#### [Task description]
Check each line of the material below for "that". Report how many have it, with no other words.

#### [Source material]
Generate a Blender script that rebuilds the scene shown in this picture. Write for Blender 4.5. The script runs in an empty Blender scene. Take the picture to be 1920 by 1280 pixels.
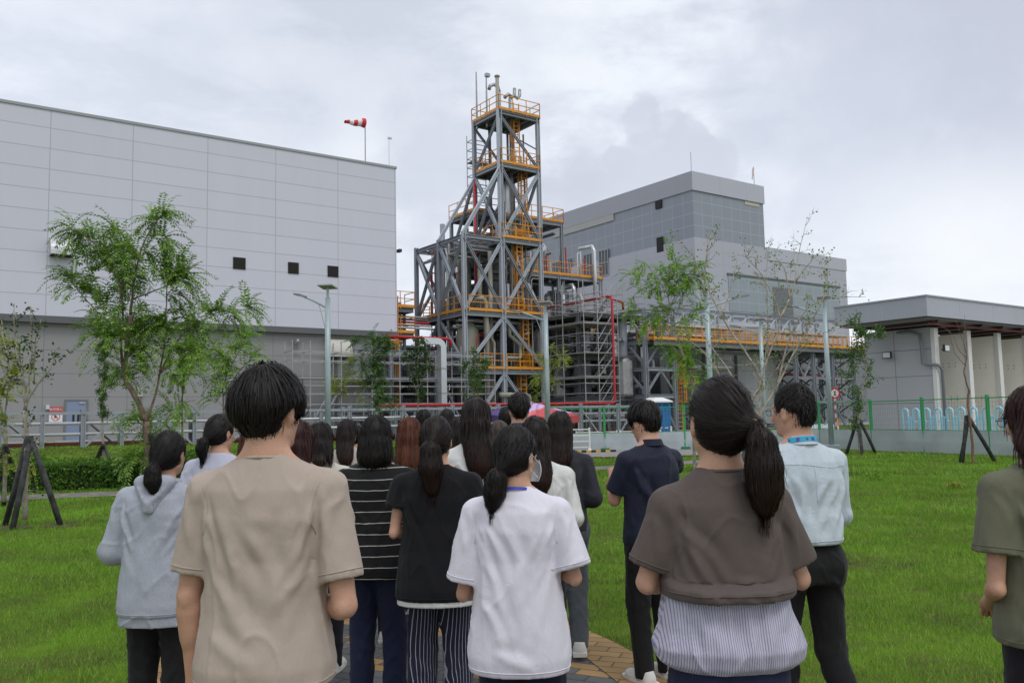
import bpy, bmesh, math, random
import numpy as np
from mathutils import Vector, Matrix
from mathutils.bvhtree import BVHTree
R = math.radians
SC = bpy.context.scene
COL = SC.collection
# ------------------------------------------------------------------ camera
EYE = Vector((0, 0, 1.55)); FPX = 1600.0
PITCH = math.atan(0.0894); ROLL = 0.021
_f = Vector((0, math.cos(PITCH), math.sin(PITCH)))
_u0 = Vector((0, -math.sin(PITCH), math.cos(PITCH))); _r0 = Vector((1, 0, 0))
_up = _u0 * math.cos(ROLL) + _r0 * math.sin(ROLL)
_rt = _r0 * math.cos(ROLL) - _u0 * math.sin(ROLL)
cam_d = bpy.data.cameras.new('camera'); cam = bpy.data.objects.new('camera', cam_d); COL.objects.link(cam)
M = Matrix((( _rt.x, _up.x, -_f.x, EYE.x), (_rt.y, _up.y, -_f.y, EYE.y), (_rt.z, _up.z, -_f.z, EYE.z), (0, 0, 0, 1)))
cam.matrix_world = M
cam_d.sensor_width = 36; cam_d.lens = FPX / 1920 * 36; cam_d.clip_end = 3000; cam_d.clip_start = 0.05
SC.camera = cam
# ------------------------------------------------------------------ sky, sun, exposure
SUN_EL, SUN_AZ = R(58), R(150)          # high sun behind thin cloud, behind the photographer to the right
w = bpy.data.worlds.new('World'); SC.world = w; w.use_nodes = True
nt = w.node_tree; nt.nodes.clear()
def N(t, nt_=None, **kw):
    n = (nt_ or nt).nodes.new(t)
    for k, v in kw.items(): setattr(n, k, v)
    return n
def build_world():
    L = nt.links.new
    out = N('ShaderNodeOutputWorld'); 
    sky = N('ShaderNodeTexSky', sky_type='NISHITA'); sky.sun_disc = False
    sky.sun_elevation = SUN_EL; sky.sun_rotation = SUN_AZ
    bg1 = N('ShaderNodeBackground'); bg1.inputs[1].default_value = 0.1; L(sky.outputs[0], bg1.inputs[0])
    tc = N('ShaderNodeTexCoord')
    mp = N('ShaderNodeMapping'); mp.inputs['Scale'].default_value = (1, 1, 2.8); L(tc.outputs['Generated'], mp.inputs[0])
    n1 = N('ShaderNodeTexNoise'); n1.inputs['Scale'].default_value = 3.2; n1.inputs['Detail'].default_value = 9; n1.inputs['Roughness'].default_value = .6
    n1.inputs['Distortion'].default_value = .15; L(mp.outputs[0], n1.inputs[0])
    cr = N('ShaderNodeValToRGB'); L(n1.outputs[0], cr.inputs[0])
    e = cr.color_ramp.elements
    e[0].position = .40; e[0].color = (.595, .63, .71, 1)
    e[1].position = .60; e[1].color = (.83, .855, .895, 1)
    m = e.new(.49); m.color = (.755, .79, .85, 1)
    col = cr.outputs[0]
    n2 = N('ShaderNodeTexNoise'); n2.inputs['Scale'].default_value = 14; n2.inputs['Detail'].default_value = 8; n2.inputs['Roughness'].default_value = .55; L(tc.outputs['Generated'], n2.inputs[0])
    def blob(px, py, rad, colr, amt, col, soft=.35, warp=.10):
        d = (_f + _rt * ((px - 960) / FPX) + _up * ((640 - py) / FPX)).normalized()
        sub = N('ShaderNodeVectorMath', operation='DISTANCE'); L(tc.outputs['Generated'], sub.inputs[0]); sub.inputs[1].default_value = d
        ma = N('ShaderNodeMath', operation='MULTIPLY_ADD'); L(n2.outputs[0], ma.inputs[0]); ma.inputs[1].default_value = warp * 2; ma.inputs[2].default_value = -warp
        ad = N('ShaderNodeMath', operation='ADD'); L(sub.outputs['Value'], ad.inputs[0]); L(ma.outputs[0], ad.inputs[1])
        mr = N('ShaderNodeMapRange', interpolation_type='SMOOTHSTEP'); L(ad.outputs[0], mr.inputs[0])
        mr.inputs[1].default_value = rad * (1 - soft); mr.inputs[2].default_value = rad * (1 + soft); mr.inputs[3].default_value = amt; mr.inputs[4].default_value = 0
        mx = N('ShaderNodeMix', data_type='RGBA'); L(mr.outputs[0], mx.inputs[0]); L(col, mx.inputs[6]); mx.inputs[7].default_value = (*colr, 1)
        return mx.outputs[2]
    col = blob(120, 60, .16, (.66, .705, .80), .5, col, .8, .12)
    col = blob(620, 60, .22, (.50, .54, .63), .55, col, .8, .16)
    col = blob(1720, 90, .15, (.41, .44, .54), .85, col, .7, .12)
    col = blob(1860, 160, .10, (.46, .49, .585), .6, col, .7, .12)
    col = blob(1560, 300, .16, (.60, .64, .73), .6, col, .8, .14)
    col = blob(1790, 500, .10, (.80, .82, .86), .8, col, .8, .08)
    col = blob(830, 330, .07, (.52, .555, .64), .6, col, .8, .10)
    col = blob(1100, 330, .045, (.51, .54, .62), .7, col, .6, .06)
    col = blob(1030, 400, .05, (.52, .55, .63), .6, col, .6, .06)
    for px, py, rad in ((1205, 236, .031), (1248, 238, .026), (1290, 268, .034), (1342, 298, .028), (1215, 292, .040), (1165, 304, .024), (1280, 314, .048)):
        col = blob(px, py, rad, (.545, .575, .66), .72, col, .15, .035)
    col = blob(1250, 360, .06, (.58, .61, .69), .6, col, .6, .05)
    bg2 = N('ShaderNodeBackground'); bg2.inputs[1].default_value = 1.0; L(col, bg2.inputs[0])
    ms = N('ShaderNodeMixShader'); ms.inputs[0].default_value = .93
    L(bg1.outputs[0], ms.inputs[1]); L(bg2.outputs[0], ms.inputs[2]); L(ms.outputs[0], out.inputs[0])
build_world()
sd = bpy.data.lights.new('sun', 'SUN'); sun = bpy.data.objects.new('sun', sd); COL.objects.link(sun)
sd.energy = 0.8; sd.angle = R(22); sd.color = (1, .97, .92)
# the sun stands towards compass SUN_AZ measured clockwise from +Y
sdir = Vector((math.sin(SUN_AZ) * math.cos(SUN_EL), math.cos(SUN_AZ) * math.cos(SUN_EL), math.sin(SUN_EL)))
sun.rotation_euler = sdir.to_track_quat('Z', 'Y').to_euler()
SC.view_settings.view_transform = 'Standard'; SC.view_settings.look = 'None'; SC.view_settings.gamma = 1
SC.view_settings.exposure = 0.3; SC.view_settings.use_curve_mapping = False
SC.cycles.max_bounces = 5; SC.cycles.diffuse_bounces = 3; SC.cycles.transparent_max_bounces = 6
# ------------------------------------------------------------------ survey: plant grid (u to the right and away, v to the left and away)
TH = R(90 - 54.5); OX, OY = -0.70, 62.0
Uv = Vector((math.cos(TH), math.sin(TH), 0)); Vv = Vector((-math.sin(TH), math.cos(TH), 0))
def ray(px, py): return _f + _rt * ((px - 960) / FPX) + _up * ((640 - py) / FPX)
def at(px, py, Y): d = ray(px, py); return EYE + d * (Y / d.y)
def gr(px, py, z=0.0):
    d = ray(px, py); return EYE + d * ((z - EYE.z) / d.z)
def uvz(p): q = Vector((p.x - OX, p.y - OY, 0)); return q.dot(Uv), q.dot(Vv), p.z
def Fv(px, py, v):       # where that line of sight meets the wall plane v = const -> (u, z)
    d = ray(px, py); t = (v - (Vector((EYE.x - OX, EYE.y - OY, 0))).dot(Vv)) / d.dot(Vv); q = uvz(EYE + d * t); return q[0], q[2]
def Fu(px, py, u):       # the same for u = const -> (v, z)
    d = ray(px, py); t = (u - (Vector((EYE.x - OX, EYE.y - OY, 0))).dot(Uv)) / d.dot(Uv); q = uvz(EYE + d * t); return q[1], q[2]
# ------------------------------------------------------------------ materials
MATS = {}
def mat(name, col, rough=.6, metal=0.0, var=.0, vscale=3.0, bump=0.0, bscale=40, spec=.5, col2=None, alpha=1, sheen=0, coat=0):
    if name in MATS: return MATS[name]
    m = bpy.data.materials.new(name); MATS[name] = m; m.use_nodes = True
    t = m.node_tree; b = t.nodes['Principled BSDF']
    b.inputs['Base Color'].default_value = (*col, 1); b.inputs['Roughness'].default_value = rough; b.inputs['Metallic'].default_value = metal
    b.inputs['Specular IOR Level'].default_value = spec; b.inputs['Alpha'].default_value = alpha; b.inputs['Coat Weight'].default_value = coat
    if sheen: b.inputs['Sheen Weight'].default_value = sheen
    tc = N('ShaderNodeTexCoord', t)
    if var or col2:
        n = N('ShaderNodeTexNoise', t); n.inputs['Scale'].default_value = vscale; n.inputs['Detail'].default_value = 5; n.inputs['Roughness'].default_value = .6
        t.links.new(tc.outputs['Object'], n.inputs[0])
        r = N('ShaderNodeMapRange', t); r.inputs[1].default_value = .35; r.inputs[2].default_value = .65; t.links.new(n.outputs[0], r.inputs[0])
        x = N('ShaderNodeMix', t, data_type='RGBA'); t.links.new(r.outputs[0], x.inputs[0])
        a = col2 if col2 else tuple(c * (1 + var) for c in col); bb = col if col2 else tuple(c * (1 - var) for c in col)
        x.inputs[6].default_value = (*a, 1); x.inputs[7].default_value = (*bb, 1)
        t.links.new(x.outputs[2], b.inputs['Base Color'])
    if bump:
        n = N('ShaderNodeTexNoise', t); n.inputs['Scale'].default_value = bscale; n.inputs['Detail'].default_value = 4
        t.links.new(tc.outputs['Object'], n.inputs[0])
        bp = N('ShaderNodeBump', t); bp.inputs['Strength'].default_value = bump; bp.inputs['Distance'].default_value = .02
        t.links.new(n.outputs[0], bp.inputs['Height']); t.links.new(bp.outputs[0], b.inputs['Normal'])
    return m
def mnode(t, op, a, b=None, c=None):
    n = N('ShaderNodeMath', t, operation=op)
    for i, x in enumerate((a, b, c)):
        if x is None: continue
        if isinstance(x, (int, float)): n.inputs[i].default_value = x
        else: t.links.new(x, n.inputs[i])
    return n.outputs[0]
def panel_mat(name, col, du, dz, ou, oz, line=.02, dark=.55, axis='X', rough=.45, offs=(0, 0, 0), vlines=None, var=.03, metal=0):
    """clad wall: seams every dz metres up and du along, or at the listed places"""
    m = bpy.data.materials.new(name); MATS[name] = m; m.use_nodes = True
    t = m.node_tree; b = t.nodes['Principled BSDF']; b.inputs['Roughness'].default_value = rough; b.inputs['Metallic'].default_value = metal
    tc = N('ShaderNodeTexCoord', t); sp = N('ShaderNodeSeparateXYZ', t); t.links.new(tc.outputs['Object'], sp.inputs[0])
    h = sp.outputs[axis]; z = sp.outputs['Z']
    def lines(src, o, d, wd):
        a = mnode(t, 'SUBTRACT', src, o); a = mnode(t, 'DIVIDE', a, d)
        a = mnode(t, 'FRACT', a); a = mnode(t, 'SUBTRACT', a, .5); a = mnode(t, 'ABSOLUTE', a); return mnode(t, 'GREATER_THAN', a, .5 - wd / d)
    lz = lines(z, oz, dz, line)
    if vlines is not None:
        lu = None
        for q in vlines:
            a = mnode(t, 'SUBTRACT', h, q); a = mnode(t, 'ABSOLUTE', a); a = mnode(t, 'LESS_THAN', a, line)
            lu = a if lu is None else mnode(t, 'MAXIMUM', lu, a)
    else: lu = lines(h, ou, du, line)
    ll = mnode(t, 'MAXIMUM', lz, lu)
    # every panel a touch different, plus soft streaks down the cladding
    cu = mnode(t, 'FLOOR', mnode(t, 'DIVIDE', mnode(t, 'SUBTRACT', h, ou), du)); cz = mnode(t, 'FLOOR', mnode(t, 'DIVIDE', mnode(t, 'SUBTRACT', z, oz), dz))
    cb = N('ShaderNodeCombineXYZ', t); t.links.new(cu, cb.inputs[0]); t.links.new(cz, cb.inputs[1])
    wn = N('ShaderNodeTexWhiteNoise', t); t.links.new(cb.outputs[0], wn.inputs[0])
    mp = N('ShaderNodeMapping', t); mp.inputs['Scale'].default_value = (1.2, 1.2, .12); t.links.new(tc.outputs['Object'], mp.inputs[0])
    ns = N('ShaderNodeTexNoise', t); ns.inputs['Scale'].default_value = 1.0; ns.inputs['Detail'].default_value = 4; t.links.new(mp.outputs[0], ns.inputs[0])
    f = mnode(t, 'ADD', mnode(t, 'MULTIPLY', wn.outputs[0], var), mnode(t, 'MULTIPLY', ns.outputs[0], var * 2.4))
    f = mnode(t, 'ADD', f, 1 - var * 1.7)
    f = mnode(t, 'MULTIPLY', f, mnode(t, 'SUBTRACT', 1, mnode(t, 'MULTIPLY', ll, dark)))
    vm = N('ShaderNodeVectorMath', t, operation='SCALE'); vm.inputs[0].default_value = col; t.links.new(f, vm.inputs['Scale'])
    t.links.new(vm.outputs[0], b.inputs['Base Color'])
    return m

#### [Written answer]
2